When Jim Hill was beginning more than 30 years ago to practice private equity law in Chicago, some of his first clients were the late Stan Golder and Carl Thoma.

It was an informal business in those days, said Hill, who now is the executive chairman of the Cleveland law firm Benesch, Friedlander, Coplan & Aronoff LLP, as well as the chairman of its private equity group. “Now even small companies [hire] investment banks.”

While the firm Golder Thoma has become a patriarch of the industry, spawning a series of successor firms (and Thoma was named “a legend of private equity” by Buyouts in November), the buyout industry has evolved, Hill said.

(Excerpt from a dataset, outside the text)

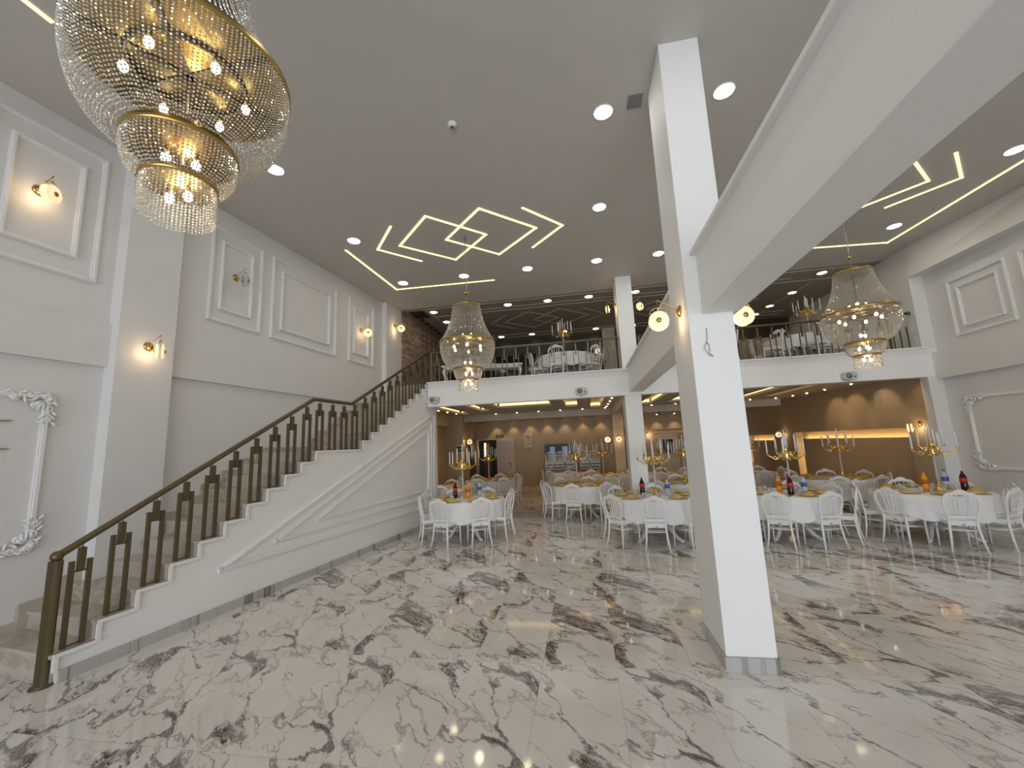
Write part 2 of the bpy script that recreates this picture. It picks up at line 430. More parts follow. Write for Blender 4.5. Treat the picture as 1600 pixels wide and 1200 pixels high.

Capital markets have become more efficient, spurring the need for firms to become ever more specialized in their approach to their business.

“If you’re a seller it’s a good thing,” Hill said, because it gives you the best chance to get what you want out of a deal. “On the buyer’s side, it’s gotten a lot tougher.” To be successful these days, firms must be much more focused in the way they deploy their funds, he said. “The real key is being very industry specific.”

With growing pressure to drive performance for limited partners, many buyout shops have turned against capital-intensive businesses because of the focus on free cash flow. But Hill cited American Securities as an example of a firm that has been successful investing in capital intensive markets such as health care. “They’ve done phenomenally well.”

He also cited Wayzata Investment Partners, a hedge fund in Minnesota, that, at a time when others were fleeing heavy industry, was buying foundries, often for cents on the dollar, to provide unglamorous products such as tailpipes for trucks. “They’re making a fortune.”

Such rifle focus can make a specialist firm more effective in dealing with today’s more sophisticated sellers, Hill said.

“You can probably pay more because you have more comfort with the industry,” he said. “If I hear people say they are agnostic, I sort of flinch.”

The same principle applies to specialization in functions within firms. In the past, partners perhaps could take a generalist approach, sourcing deals, negotiating deals, closing deals and working with portfolio companies. Today’s market demands a greater division of labor. He compared it to an attorney who focuses on a trial for six months to achieve a victory for a client, then finds his in-box empty when it comes time to take on the next case.

Many buyout firms in the past farmed out business development functions to junior staffers who would not participate in the profits from carried interest, Hill said. But today, many firms, like Irving Place Capital, have full-time business development partners. “I think you have to do that,” said Hill. “If you don’t do that, you’re kidding yourself.”